* **What to produce**: Copy every record below exactly as written, but leave out the pictures.

* **Data shown**:
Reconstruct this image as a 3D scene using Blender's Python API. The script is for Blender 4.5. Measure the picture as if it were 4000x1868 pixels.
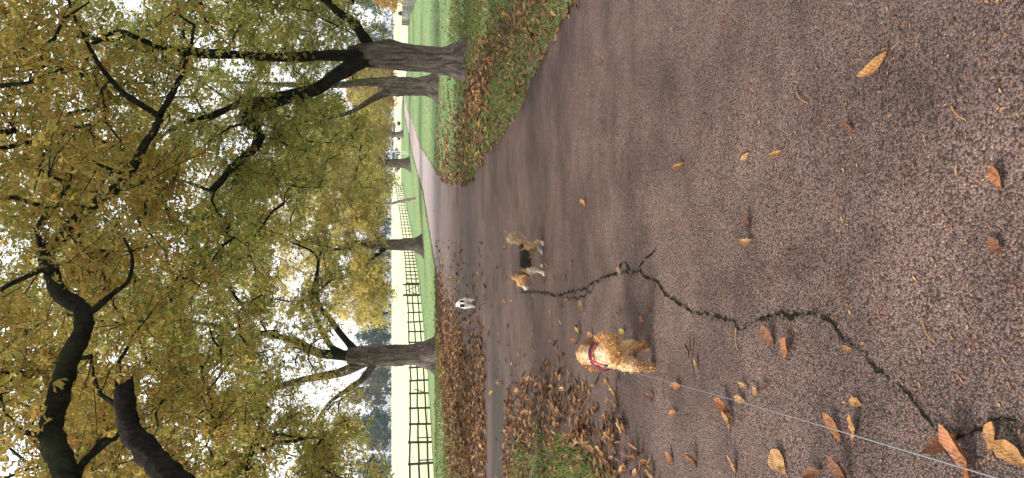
import bpy, bmesh, math, random
import numpy as np
from mathutils import Vector, Matrix, noise as mnoise

for o in list(bpy.data.objects): bpy.data.objects.remove(o)
SC = bpy.context.scene
COL = SC.collection
R = math.radians
random.seed(7); RNG = np.random.default_rng(7)

# ---------------------------------------------------------------- camera
# a phone held sideways-on: the picture is the upright view turned a quarter turn, so world "up" points to the picture's left
PITCH = math.atan(447 / 3000)
cam = bpy.data.cameras.new('camera'); cam.sensor_width = 36; cam.lens = 27; cam.clip_start = .05; cam.clip_end = 3000
camo = bpy.data.objects.new('camera', cam); COL.objects.link(camo); SC.camera = camo
fwd = Vector((0, math.cos(PITCH), -math.sin(PITCH))); upv = Vector((0, math.sin(PITCH), math.cos(PITCH))); rt = Vector((1, 0, 0))
cx, cy, cz = -upv, rt, -fwd
camo.matrix_world = Matrix(((cx.x, cy.x, cz.x, 0), (cx.y, cy.y, cz.y, 0), (cx.z, cy.z, cz.z, 1.5), (0, 0, 0, 1)))

# ---------------------------------------------------------------- world, sun, exposure (soft overcast, light from the open field on the left)
W = bpy.data.worlds.new('World'); SC.world = W; W.use_nodes = True
nt = W.node_tree; nt.nodes.clear()
sky = nt.nodes.new('ShaderNodeTexSky'); sky.sky_type = 'NISHITA'; sky.sun_disc = False
sky.sun_elevation = R(38); sky.sun_rotation = R(-80); sky.air_density = 1.0; sky.dust_density = 4.0; sky.ozone_density = 1.0
hs = nt.nodes.new('ShaderNodeHueSaturation'); hs.inputs['Saturation'].default_value = .10
bg = nt.nodes.new('ShaderNodeBackground'); bg.inputs['Strength'].default_value = .15
ov = nt.nodes.new('ShaderNodeMix'); ov.data_type = 'RGBA'; ov.inputs[0].default_value = .65; ov.inputs[7].default_value = (3.3, 3.35, 3.45, 1)   # even cloud cover
wo = nt.nodes.new('ShaderNodeOutputWorld')
nt.links.new(sky.outputs[0], hs.inputs['Color']); nt.links.new(hs.outputs[0], ov.inputs[6]); nt.links.new(ov.outputs[2], bg.inputs[0]); nt.links.new(bg.outputs[0], wo.inputs[0])
sun = bpy.data.lights.new('sun', 'SUN'); sun.energy = 1.4; sun.angle = R(14); sun.color = (1, .95, .87)
suno = bpy.data.objects.new('sun', sun); COL.objects.link(suno)
sd = Vector((math.cos(R(38)) * .97, math.cos(R(38)) * .12, -math.sin(R(38))))
suno.rotation_euler = sd.to_track_quat('-Z', 'Y').to_euler(); suno.location = (-20, -5, 30)
SC.view_settings.view_transform = 'Standard'; SC.view_settings.look = 'None'; SC.view_settings.gamma = 1
SC.view_settings.exposure = 1.7
SC.view_settings.use_curve_mapping = False
SC.render.engine = 'CYCLES'
try:
    SC.cycles.max_bounces = 6; SC.cycles.diffuse_bounces = 4; SC.cycles.transmission_bounces = 4
    SC.cycles.use_denoising = True
except Exception: pass

# ---------------------------------------------------------------- helpers
def tag(o, label=None, cat=None, group=None, kind=None):
    for k, v in (('label', label), ('category', cat), ('group', group), ('kind', kind)):
        if v: o[k] = v
    return o
def empty(name, loc=(0, 0, 0), rz=0):
    o = bpy.data.objects.new(name, None); COL.objects.link(o); o.location = loc; o.rotation_euler = (0, 0, rz); o.empty_display_size = .2
    return o
def link(name, me, parent=None):
    o = bpy.data.objects.new(name, me); COL.objects.link(o)
    if parent is not None:
        o.parent = parent
    return o
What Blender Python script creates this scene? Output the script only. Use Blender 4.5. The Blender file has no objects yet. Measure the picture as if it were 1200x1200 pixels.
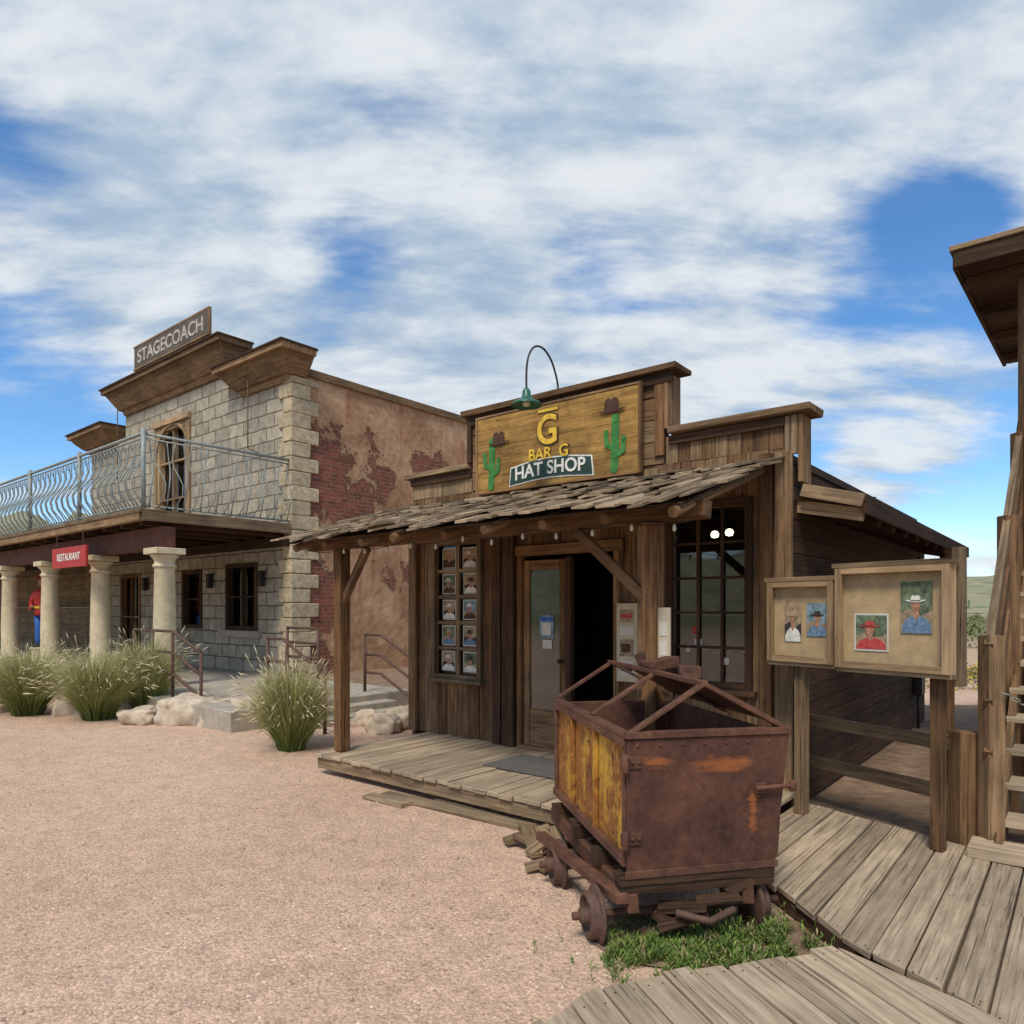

* **Answer to the exercise**:
Reconstruct this image as a 3D scene using Blender's Python API. The script is for Blender 4.5. Measure the picture as if it were 4000x1868 pixels.
import bpy, bmesh, math, random
import numpy as np
from mathutils import Vector, Matrix, noise as mnoise

for o in list(bpy.data.objects): bpy.data.objects.remove(o)
SC = bpy.context.scene
COL = SC.collection
R = math.radians
random.seed(7); RNG = np.random.default_rng(7)

# ---------------------------------------------------------------- camera
# a phone held sideways-on: the picture is the upright view turned a quarter turn, so world "up" points to the picture's left
PITCH = math.atan(447 / 3000)
cam = bpy.data.cameras.new('camera'); cam.sensor_width = 36; cam.lens = 27; cam.clip_start = .05; cam.clip_end = 3000
camo = bpy.data.objects.new('camera', cam); COL.objects.link(camo); SC.camera = camo
fwd = Vector((0, math.cos(PITCH), -math.sin(PITCH))); upv = Vector((0, math.sin(PITCH), math.cos(PITCH))); rt = Vector((1, 0, 0))
cx, cy, cz = -upv, rt, -fwd
camo.matrix_world = Matrix(((cx.x, cy.x, cz.x, 0), (cx.y, cy.y, cz.y, 0), (cx.z, cy.z, cz.z, 1.5), (0, 0, 0, 1)))

# ---------------------------------------------------------------- world, sun, exposure (soft overcast, light from the open field on the left)
W = bpy.data.worlds.new('World'); SC.world = W; W.use_nodes = True
nt = W.node_tree; nt.nodes.clear()
sky = nt.nodes.new('ShaderNodeTexSky'); sky.sky_type = 'NISHITA'; sky.sun_disc = False
sky.sun_elevation = R(38); sky.sun_rotation = R(-80); sky.air_density = 1.0; sky.dust_density = 4.0; sky.ozone_density = 1.0
hs = nt.nodes.new('ShaderNodeHueSaturation'); hs.inputs['Saturation'].default_value = .10
bg = nt.nodes.new('ShaderNodeBackground'); bg.inputs['Strength'].default_value = .15
ov = nt.nodes.new('ShaderNodeMix'); ov.data_type = 'RGBA'; ov.inputs[0].default_value = .65; ov.inputs[7].default_value = (3.3, 3.35, 3.45, 1)   # even cloud cover
wo = nt.nodes.new('ShaderNodeOutputWorld')
nt.links.new(sky.outputs[0], hs.inputs['Color']); nt.links.new(hs.outputs[0], ov.inputs[6]); nt.links.new(ov.outputs[2], bg.inputs[0]); nt.links.new(bg.outputs[0], wo.inputs[0])
sun = bpy.data.lights.new('sun', 'SUN'); sun.energy = 1.4; sun.angle = R(14); sun.color = (1, .95, .87)
suno = bpy.data.objects.new('sun', sun); COL.objects.link(suno)
sd = Vector((math.cos(R(38)) * .97, math.cos(R(38)) * .12, -math.sin(R(38))))
suno.rotation_euler = sd.to_track_quat('-Z', 'Y').to_euler(); suno.location = (-20, -5, 30)
SC.view_settings.view_transform = 'Standard'; SC.view_settings.look = 'None'; SC.view_settings.gamma = 1
SC.view_settings.exposure = 1.7
SC.view_settings.use_curve_mapping = False
SC.render.engine = 'CYCLES'
try:
    SC.cycles.max_bounces = 6; SC.cycles.diffuse_bounces = 4; SC.cycles.transmission_bounces = 4
    SC.cycles.use_denoising = True
except Exception: pass

# ---------------------------------------------------------------- helpers
def tag(o, label=None, cat=None, group=None, kind=None):
    for k, v in (('label', label), ('category', cat), ('group', group), ('kind', kind)):
        if v: o[k] = v
    return o
def empty(name, loc=(0, 0, 0), rz=0):
    o = bpy.data.objects.new(name, None); COL.objects.link(o); o.location = loc; o.rotation_euler = (0, 0, rz); o.empty_display_size = .2
    return o
def link(name, me, parent=None):
    o = bpy.data.objects.new(name, me); COL.objects.link(o)
    if parent is not None:
        o.parent = parent
    return o
What Blender Python script creates this scene? Output the script only. Use Blender 4.5. The Blender file has no objects yet. Measure the picture as if it were 1200x1200 pixels.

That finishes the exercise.